## Entries provided

-- START --

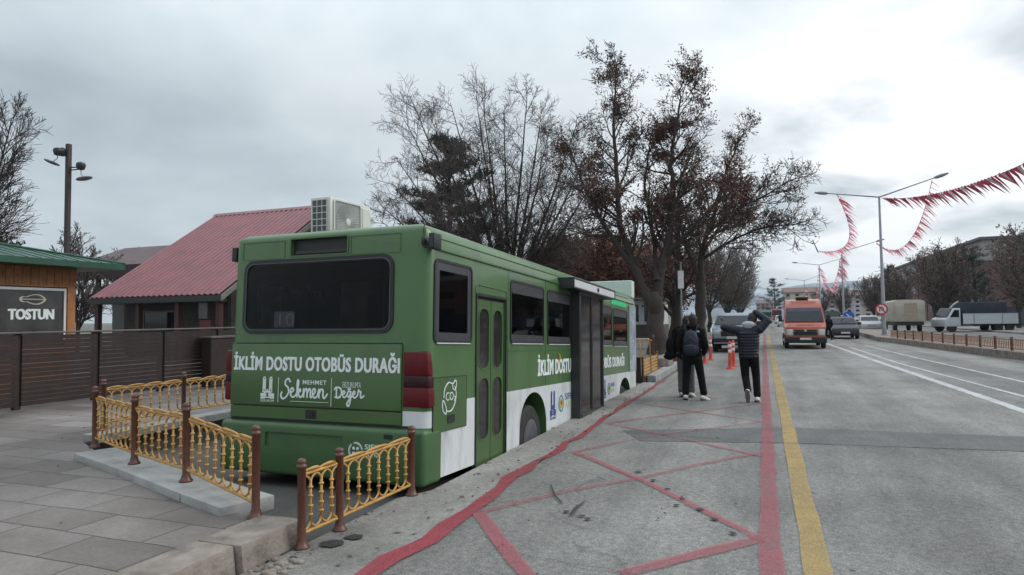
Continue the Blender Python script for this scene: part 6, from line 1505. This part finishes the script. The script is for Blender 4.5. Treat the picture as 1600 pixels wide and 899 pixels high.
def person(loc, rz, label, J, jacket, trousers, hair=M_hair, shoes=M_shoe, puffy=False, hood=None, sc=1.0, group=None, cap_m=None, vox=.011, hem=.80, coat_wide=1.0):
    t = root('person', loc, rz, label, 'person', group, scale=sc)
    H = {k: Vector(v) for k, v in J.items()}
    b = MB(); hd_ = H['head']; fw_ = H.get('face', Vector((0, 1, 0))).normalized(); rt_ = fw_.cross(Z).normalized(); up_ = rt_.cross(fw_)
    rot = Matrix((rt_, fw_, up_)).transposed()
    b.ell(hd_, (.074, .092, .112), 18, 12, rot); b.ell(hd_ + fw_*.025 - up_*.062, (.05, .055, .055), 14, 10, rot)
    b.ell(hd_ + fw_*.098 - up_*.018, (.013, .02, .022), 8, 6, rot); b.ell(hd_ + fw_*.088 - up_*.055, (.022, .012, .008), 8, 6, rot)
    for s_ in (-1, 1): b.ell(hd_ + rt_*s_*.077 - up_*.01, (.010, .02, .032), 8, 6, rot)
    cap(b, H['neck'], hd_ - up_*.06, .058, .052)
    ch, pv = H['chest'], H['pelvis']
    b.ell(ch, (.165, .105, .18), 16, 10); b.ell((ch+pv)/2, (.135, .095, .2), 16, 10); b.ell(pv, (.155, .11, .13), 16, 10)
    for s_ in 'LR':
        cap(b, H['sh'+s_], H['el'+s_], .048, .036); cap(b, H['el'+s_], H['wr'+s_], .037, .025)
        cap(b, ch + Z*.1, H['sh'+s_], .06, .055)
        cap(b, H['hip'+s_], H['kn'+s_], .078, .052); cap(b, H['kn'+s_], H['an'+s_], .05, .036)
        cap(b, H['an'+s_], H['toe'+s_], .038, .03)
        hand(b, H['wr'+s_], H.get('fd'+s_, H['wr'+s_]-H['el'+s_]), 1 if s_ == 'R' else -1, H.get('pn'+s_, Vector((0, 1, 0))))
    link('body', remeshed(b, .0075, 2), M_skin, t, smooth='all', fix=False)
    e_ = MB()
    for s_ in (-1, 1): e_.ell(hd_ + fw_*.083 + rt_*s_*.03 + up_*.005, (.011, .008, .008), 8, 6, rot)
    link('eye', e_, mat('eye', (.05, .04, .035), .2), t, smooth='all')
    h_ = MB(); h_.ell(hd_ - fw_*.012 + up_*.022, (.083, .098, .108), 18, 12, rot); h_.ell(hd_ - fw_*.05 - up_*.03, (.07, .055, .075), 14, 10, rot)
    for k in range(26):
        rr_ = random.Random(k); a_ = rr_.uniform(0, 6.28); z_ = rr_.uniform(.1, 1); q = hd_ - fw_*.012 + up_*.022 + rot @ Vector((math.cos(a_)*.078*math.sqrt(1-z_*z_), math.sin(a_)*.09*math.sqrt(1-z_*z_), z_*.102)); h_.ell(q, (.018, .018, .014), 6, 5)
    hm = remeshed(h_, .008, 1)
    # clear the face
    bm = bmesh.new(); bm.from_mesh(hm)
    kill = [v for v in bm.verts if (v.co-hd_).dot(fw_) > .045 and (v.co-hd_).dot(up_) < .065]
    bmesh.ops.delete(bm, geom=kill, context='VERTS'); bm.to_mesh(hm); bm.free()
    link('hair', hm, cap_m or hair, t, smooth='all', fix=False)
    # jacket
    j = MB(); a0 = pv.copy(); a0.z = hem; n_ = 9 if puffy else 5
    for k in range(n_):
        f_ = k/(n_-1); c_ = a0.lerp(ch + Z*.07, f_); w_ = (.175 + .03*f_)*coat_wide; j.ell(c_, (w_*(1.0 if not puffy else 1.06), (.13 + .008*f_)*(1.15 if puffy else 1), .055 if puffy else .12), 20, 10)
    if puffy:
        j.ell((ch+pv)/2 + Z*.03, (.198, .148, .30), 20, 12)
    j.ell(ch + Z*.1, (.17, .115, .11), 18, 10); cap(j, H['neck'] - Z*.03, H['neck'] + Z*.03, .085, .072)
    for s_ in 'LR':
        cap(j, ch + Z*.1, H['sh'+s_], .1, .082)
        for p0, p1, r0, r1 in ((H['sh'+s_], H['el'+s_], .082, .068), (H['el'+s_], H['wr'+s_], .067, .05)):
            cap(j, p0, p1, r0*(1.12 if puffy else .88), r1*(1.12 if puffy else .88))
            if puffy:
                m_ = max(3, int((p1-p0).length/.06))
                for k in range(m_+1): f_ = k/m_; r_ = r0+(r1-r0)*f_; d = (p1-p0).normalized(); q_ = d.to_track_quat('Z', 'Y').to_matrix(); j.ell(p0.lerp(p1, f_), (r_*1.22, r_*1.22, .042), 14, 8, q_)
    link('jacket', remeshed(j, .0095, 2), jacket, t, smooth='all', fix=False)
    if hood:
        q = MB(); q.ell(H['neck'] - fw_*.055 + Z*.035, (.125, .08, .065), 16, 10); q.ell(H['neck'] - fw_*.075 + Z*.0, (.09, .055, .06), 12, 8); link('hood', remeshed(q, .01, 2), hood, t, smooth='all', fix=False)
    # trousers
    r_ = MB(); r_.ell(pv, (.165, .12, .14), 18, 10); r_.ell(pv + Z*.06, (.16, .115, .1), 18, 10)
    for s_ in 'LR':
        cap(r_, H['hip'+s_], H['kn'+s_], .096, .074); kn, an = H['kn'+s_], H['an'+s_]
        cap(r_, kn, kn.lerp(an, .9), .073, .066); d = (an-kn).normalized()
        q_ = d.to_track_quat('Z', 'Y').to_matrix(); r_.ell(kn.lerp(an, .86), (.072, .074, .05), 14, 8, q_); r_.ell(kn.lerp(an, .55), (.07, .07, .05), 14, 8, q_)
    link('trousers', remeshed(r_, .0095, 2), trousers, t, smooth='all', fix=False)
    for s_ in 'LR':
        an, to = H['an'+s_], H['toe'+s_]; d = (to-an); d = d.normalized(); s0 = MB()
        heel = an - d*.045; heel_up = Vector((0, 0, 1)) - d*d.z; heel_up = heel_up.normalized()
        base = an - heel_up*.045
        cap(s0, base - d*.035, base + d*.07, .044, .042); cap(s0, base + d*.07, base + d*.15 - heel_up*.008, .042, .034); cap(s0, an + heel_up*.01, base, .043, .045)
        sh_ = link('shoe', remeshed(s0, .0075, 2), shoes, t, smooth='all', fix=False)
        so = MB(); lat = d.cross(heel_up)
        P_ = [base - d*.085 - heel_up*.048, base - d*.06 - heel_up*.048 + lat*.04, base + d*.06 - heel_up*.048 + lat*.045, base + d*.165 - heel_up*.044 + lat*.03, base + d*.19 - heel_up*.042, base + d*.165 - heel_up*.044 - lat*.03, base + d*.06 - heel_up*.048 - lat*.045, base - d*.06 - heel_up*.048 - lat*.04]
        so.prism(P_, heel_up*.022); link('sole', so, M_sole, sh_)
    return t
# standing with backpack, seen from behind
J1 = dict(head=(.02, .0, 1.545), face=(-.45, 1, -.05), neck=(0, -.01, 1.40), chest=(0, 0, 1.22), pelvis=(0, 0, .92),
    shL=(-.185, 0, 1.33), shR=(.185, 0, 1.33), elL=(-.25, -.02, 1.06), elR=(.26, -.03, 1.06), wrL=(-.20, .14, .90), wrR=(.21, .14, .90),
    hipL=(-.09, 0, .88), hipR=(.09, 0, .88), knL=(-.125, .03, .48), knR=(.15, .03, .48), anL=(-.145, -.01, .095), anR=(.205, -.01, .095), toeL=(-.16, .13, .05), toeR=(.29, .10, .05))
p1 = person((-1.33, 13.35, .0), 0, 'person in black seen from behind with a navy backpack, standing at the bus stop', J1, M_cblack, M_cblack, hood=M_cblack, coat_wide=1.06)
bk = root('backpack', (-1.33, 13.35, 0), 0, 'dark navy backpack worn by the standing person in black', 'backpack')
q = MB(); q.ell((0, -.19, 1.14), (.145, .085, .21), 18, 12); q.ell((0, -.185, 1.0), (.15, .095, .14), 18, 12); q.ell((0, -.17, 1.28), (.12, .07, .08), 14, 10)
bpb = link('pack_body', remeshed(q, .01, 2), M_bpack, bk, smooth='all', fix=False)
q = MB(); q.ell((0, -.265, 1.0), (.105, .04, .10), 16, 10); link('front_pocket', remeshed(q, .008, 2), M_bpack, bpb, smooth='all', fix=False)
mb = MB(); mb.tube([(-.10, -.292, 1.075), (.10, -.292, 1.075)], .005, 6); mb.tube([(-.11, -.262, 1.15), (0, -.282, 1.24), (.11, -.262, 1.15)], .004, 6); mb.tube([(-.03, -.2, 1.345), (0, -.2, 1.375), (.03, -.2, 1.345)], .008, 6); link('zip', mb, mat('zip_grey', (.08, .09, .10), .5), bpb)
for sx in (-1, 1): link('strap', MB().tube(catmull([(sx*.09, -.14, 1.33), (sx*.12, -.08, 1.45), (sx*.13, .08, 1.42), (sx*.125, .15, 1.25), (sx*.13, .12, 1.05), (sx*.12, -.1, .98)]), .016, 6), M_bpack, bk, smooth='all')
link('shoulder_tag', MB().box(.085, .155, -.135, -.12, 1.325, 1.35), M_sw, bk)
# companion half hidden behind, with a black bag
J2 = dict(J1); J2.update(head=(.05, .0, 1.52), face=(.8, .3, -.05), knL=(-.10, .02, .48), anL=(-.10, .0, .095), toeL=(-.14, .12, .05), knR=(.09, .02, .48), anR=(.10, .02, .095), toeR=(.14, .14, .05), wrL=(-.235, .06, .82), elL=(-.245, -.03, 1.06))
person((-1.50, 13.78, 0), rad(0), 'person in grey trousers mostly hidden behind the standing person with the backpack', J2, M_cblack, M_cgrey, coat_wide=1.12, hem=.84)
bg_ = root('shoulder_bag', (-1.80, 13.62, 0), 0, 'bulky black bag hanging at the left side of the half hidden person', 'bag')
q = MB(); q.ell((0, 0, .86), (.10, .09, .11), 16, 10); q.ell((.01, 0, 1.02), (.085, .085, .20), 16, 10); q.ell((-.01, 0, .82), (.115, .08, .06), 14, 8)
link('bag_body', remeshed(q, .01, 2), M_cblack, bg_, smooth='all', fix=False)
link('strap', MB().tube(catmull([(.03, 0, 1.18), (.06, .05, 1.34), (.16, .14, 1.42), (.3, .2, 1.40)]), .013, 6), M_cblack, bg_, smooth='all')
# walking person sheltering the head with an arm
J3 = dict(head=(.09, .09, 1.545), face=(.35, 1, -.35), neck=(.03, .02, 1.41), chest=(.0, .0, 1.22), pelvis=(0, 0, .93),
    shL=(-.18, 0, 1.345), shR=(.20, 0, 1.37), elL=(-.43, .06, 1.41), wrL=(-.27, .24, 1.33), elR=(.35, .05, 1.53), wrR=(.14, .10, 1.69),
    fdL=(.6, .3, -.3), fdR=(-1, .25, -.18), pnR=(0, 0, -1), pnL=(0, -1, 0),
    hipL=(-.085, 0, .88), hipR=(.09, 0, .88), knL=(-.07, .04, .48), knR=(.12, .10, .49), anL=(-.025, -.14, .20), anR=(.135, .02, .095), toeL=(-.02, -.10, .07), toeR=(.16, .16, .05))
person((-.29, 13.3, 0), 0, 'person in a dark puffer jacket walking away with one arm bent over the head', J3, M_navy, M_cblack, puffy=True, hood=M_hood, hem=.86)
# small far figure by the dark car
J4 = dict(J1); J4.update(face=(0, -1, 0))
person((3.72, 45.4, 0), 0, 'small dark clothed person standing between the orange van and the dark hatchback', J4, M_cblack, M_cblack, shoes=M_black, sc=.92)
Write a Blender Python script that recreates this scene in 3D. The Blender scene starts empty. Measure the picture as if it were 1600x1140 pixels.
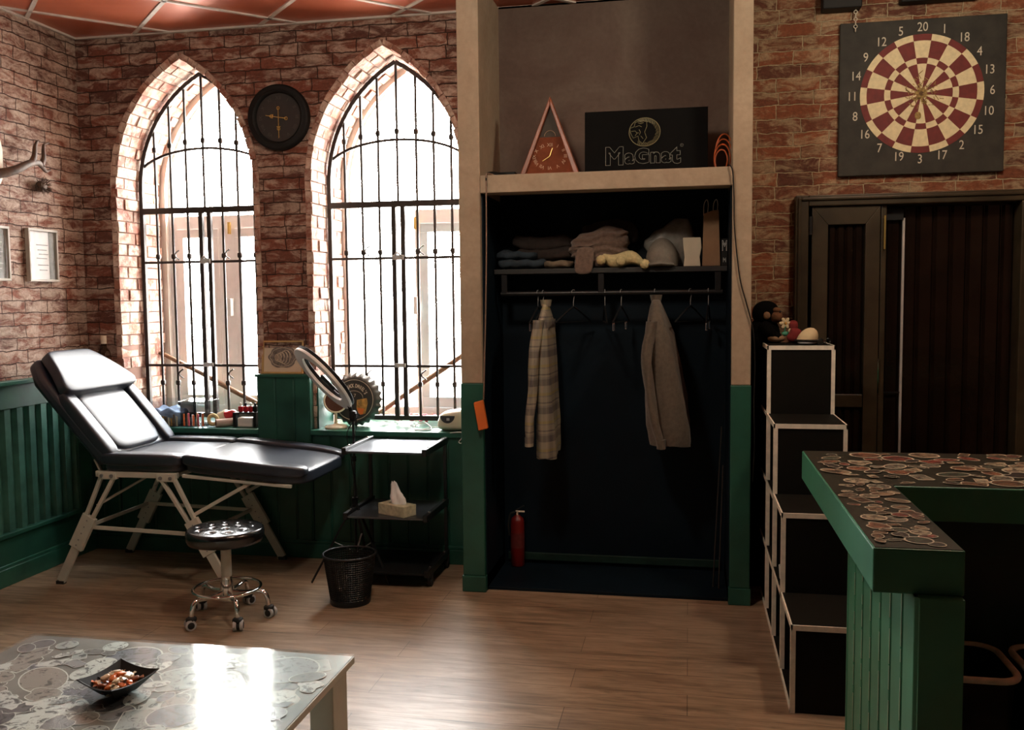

-- END --

## Exercise brief
Filter the entries and copy out every line with the word "this".

## Task output
Continue the Blender Python script for this scene: part 6, from line 1505. This part finishes the script. The script is for Blender 4.5. Treat the picture as 1600 pixels wide and 899 pixels high.
Write a Blender Python script that recreates this scene in 3D. The Blender scene starts empty. Measure the picture as if it were 1600x1140 pixels.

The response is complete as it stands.